I found a nice path from the LHS statement to the RHS statement, and this helps me troubleshoot my example:

$$(p\Rightarrow q)\Rightarrow r \\ (\sim p \vee q)\Rightarrow r\\ \sim(p\,\wedge\sim q)\Rightarrow r\\ (p\,\wedge\sim q)\vee r\\ (p\vee r)\,\wedge(\sim q\vee r)\\ (\sim p\Rightarrow r)\wedge(q\Rightarrow r)$$

This is not the shortest possible path between the statements, but I like that it provides a variety of rephrasings, each close to its neighbors, which make it easy to test example sentences for goodness-of-fit. My electric fence example shows its weakness right away after the first step. The real logical relation there is the other way around:

$$r\Rightarrow(p\Rightarrow q)$$

The current being on is sufficient for the implication: if I touch, I get shocked. The implication "if I touch I get shocked" is necessary for saying the current is on. My mistake was confusing sufficiency and necessity in that situation.

As for a good example for the original statement, based on the answer by @Bertrand Wittgenstein's Ghost, we have:

$p=$ "It rains"

$q=$ "I have an umbrella"

$r=$ "I stay dry"

$p\Rightarrow q=$ "Whenever it rains, I have an umbrella"

Thus:

"If, whenever it rains I have an umbrella, then I stay dry"

and

"If it doesn't rain, then I stay dry; also, if I have an umbrella, then I stay dry."

Answer 2

$(P\rightarrow Q)\rightarrow R)\iff((\lnot P\rightarrow R)\land (Q\rightarrow R ))$

So you set up the propositions like this:

$P:$ I touch the wire

$Q:$ I get shocked

$R:$ There is current in the wire

That would make the left hand side:

If (if i touch the wire, then i get shocked), then there is current in the wire.

Which is the same as: if i touch the wire and then get shocked implies there is current in the wire.

Right hand side would be:

If I don't touch the wire, then there is current in wire and if I get shocked, then there is current in the wire.

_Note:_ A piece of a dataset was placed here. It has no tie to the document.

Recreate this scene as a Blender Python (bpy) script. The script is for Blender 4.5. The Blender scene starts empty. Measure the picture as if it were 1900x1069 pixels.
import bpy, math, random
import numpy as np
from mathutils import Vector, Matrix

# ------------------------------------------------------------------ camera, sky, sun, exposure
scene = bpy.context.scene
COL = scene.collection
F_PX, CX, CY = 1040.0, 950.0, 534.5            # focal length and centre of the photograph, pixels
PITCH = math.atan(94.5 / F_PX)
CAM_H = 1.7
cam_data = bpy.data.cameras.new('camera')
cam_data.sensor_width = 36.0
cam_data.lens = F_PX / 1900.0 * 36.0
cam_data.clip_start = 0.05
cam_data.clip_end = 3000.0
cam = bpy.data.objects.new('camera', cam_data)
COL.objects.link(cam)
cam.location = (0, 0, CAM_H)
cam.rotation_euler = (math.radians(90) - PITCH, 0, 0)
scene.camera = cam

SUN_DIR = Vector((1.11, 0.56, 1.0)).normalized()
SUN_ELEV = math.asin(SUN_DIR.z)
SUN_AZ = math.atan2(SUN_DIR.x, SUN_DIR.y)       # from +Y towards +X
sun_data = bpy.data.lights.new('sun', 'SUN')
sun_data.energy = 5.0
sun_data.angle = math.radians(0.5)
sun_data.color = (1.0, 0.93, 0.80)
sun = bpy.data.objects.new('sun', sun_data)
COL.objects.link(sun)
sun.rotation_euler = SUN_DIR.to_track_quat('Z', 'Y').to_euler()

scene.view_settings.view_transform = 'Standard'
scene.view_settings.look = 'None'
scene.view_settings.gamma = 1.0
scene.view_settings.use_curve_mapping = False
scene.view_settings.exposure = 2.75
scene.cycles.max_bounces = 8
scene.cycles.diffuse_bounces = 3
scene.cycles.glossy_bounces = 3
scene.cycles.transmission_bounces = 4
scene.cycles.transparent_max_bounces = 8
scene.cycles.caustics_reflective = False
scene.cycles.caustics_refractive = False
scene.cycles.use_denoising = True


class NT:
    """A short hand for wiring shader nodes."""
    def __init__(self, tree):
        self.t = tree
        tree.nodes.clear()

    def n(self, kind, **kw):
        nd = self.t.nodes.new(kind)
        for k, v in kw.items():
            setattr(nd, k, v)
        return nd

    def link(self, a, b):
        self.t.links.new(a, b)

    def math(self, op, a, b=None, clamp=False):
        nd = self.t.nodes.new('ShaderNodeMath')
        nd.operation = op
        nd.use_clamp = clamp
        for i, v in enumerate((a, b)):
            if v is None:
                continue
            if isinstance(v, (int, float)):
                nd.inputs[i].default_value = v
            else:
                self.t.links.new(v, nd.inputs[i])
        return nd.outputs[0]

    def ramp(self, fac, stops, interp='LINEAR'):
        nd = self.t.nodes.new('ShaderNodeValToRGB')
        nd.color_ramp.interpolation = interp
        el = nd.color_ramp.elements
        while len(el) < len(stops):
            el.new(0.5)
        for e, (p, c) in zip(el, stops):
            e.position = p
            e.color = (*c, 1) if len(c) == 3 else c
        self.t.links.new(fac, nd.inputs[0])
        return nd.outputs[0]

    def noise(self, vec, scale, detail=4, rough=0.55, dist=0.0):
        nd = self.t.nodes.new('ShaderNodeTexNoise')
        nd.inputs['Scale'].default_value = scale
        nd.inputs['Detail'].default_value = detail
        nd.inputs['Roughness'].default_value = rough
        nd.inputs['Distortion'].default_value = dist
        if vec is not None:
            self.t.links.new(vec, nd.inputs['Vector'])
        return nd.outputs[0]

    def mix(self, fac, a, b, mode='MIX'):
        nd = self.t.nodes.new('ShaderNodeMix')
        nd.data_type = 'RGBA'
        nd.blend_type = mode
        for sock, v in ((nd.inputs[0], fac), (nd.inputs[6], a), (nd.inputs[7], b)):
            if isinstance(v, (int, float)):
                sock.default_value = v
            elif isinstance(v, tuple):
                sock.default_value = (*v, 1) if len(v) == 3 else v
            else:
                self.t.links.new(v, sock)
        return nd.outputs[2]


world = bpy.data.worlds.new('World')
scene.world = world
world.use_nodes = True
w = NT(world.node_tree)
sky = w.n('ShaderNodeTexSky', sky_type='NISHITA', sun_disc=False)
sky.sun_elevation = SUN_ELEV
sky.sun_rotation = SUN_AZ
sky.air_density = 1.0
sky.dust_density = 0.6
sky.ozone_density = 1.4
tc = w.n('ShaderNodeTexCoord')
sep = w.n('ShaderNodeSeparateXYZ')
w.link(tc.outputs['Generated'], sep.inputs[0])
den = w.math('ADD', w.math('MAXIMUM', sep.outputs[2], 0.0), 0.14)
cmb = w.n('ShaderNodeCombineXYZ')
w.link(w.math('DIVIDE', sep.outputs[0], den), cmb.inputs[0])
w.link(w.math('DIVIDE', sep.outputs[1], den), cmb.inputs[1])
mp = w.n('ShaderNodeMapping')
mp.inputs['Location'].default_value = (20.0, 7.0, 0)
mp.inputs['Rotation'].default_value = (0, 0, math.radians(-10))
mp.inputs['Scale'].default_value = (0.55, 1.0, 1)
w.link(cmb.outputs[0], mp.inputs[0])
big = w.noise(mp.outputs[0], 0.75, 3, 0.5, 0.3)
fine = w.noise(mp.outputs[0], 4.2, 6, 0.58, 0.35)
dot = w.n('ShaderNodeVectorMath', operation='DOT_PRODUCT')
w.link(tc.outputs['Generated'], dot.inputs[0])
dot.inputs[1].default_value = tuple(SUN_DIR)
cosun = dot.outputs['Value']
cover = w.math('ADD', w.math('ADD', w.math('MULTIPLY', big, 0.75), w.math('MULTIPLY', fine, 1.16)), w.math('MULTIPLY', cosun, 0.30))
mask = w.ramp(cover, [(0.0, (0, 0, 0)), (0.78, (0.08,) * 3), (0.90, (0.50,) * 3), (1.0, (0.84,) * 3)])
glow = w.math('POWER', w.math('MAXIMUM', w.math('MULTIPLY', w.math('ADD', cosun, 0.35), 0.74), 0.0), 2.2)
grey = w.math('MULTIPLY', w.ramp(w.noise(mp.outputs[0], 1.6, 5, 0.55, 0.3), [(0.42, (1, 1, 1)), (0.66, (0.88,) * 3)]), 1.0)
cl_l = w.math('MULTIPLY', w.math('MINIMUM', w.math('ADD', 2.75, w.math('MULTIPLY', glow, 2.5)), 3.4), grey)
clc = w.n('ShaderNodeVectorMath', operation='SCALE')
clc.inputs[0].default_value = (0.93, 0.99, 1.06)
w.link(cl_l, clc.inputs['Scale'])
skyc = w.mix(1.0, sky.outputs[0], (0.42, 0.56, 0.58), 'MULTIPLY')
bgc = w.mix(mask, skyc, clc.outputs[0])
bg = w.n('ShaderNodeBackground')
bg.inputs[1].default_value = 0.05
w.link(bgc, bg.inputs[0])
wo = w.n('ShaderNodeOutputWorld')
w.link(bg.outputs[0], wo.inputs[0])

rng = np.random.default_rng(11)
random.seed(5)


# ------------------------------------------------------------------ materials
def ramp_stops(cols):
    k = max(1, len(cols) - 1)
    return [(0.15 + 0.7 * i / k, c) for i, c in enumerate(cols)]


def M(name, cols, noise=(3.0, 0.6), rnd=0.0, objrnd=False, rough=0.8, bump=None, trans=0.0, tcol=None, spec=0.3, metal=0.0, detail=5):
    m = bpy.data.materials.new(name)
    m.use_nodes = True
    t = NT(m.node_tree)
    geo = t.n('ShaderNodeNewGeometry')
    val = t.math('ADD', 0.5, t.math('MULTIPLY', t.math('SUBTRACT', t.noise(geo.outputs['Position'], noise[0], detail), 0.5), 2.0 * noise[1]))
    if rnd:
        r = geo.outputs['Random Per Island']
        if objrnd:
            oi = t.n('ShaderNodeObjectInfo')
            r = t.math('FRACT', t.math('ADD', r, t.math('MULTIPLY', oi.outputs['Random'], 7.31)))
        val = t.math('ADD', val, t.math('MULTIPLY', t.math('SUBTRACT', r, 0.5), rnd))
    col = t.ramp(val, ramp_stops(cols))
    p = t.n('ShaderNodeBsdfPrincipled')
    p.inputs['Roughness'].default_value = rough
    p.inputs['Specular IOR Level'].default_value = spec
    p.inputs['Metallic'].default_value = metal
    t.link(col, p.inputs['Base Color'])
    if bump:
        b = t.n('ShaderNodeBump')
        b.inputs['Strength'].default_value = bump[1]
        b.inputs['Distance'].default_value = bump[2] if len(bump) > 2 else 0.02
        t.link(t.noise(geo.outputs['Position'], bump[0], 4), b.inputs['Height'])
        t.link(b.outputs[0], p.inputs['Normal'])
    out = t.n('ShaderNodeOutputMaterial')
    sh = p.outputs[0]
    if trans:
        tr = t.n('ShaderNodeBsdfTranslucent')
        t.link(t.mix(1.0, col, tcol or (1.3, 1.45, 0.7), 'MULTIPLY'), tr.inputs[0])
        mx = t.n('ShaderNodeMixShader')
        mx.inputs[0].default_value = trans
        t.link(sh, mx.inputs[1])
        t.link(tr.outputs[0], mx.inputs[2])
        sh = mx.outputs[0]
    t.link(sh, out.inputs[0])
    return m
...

Well, think of it like this:

$P:$ Its Raining

$Q:$ I have an umbrella

$R:$ I don't get wet

L.H.S:

If it's raining, and I have an umbrella, then I don't get wet.

R.H.S

If its not raining, then I don't get wet and if I have an umbrella, then I don't get wet.

Both of these statements make intuitive sense. In fact, your initial example makes sense too, however in terms of truth-tables, but if you translate it into colloquial english it is not easy to see because the statement: "If i touch the wire, then I get shocked" assumes there is current in the wire. Keeping this assumption in mind we get: "if I don't touch the wire, then there is current in the wire" obviously, because we assumed there is current in the wire. Similarly, "If i get shocked, then there is current in the wire", obviously because that is our assumption.

See: $(p\rightarrow q)\rightarrow r$ is equivalent to $(\lnot p\lor q)\rightarrow r$

This equivalence shows that $r$ is actually embedded in $(p\rightarrow q)$. That is, if we suppose the $(p\rightarrow q)\rightarrow r$, then we suppose $r$ is is necessarily true.

Aside:

Deduction does not tell us anything new. In fact, it just explicates what other things we implicitly believe given an initial set of beliefs.

hint: Always try to keep your propositions simple.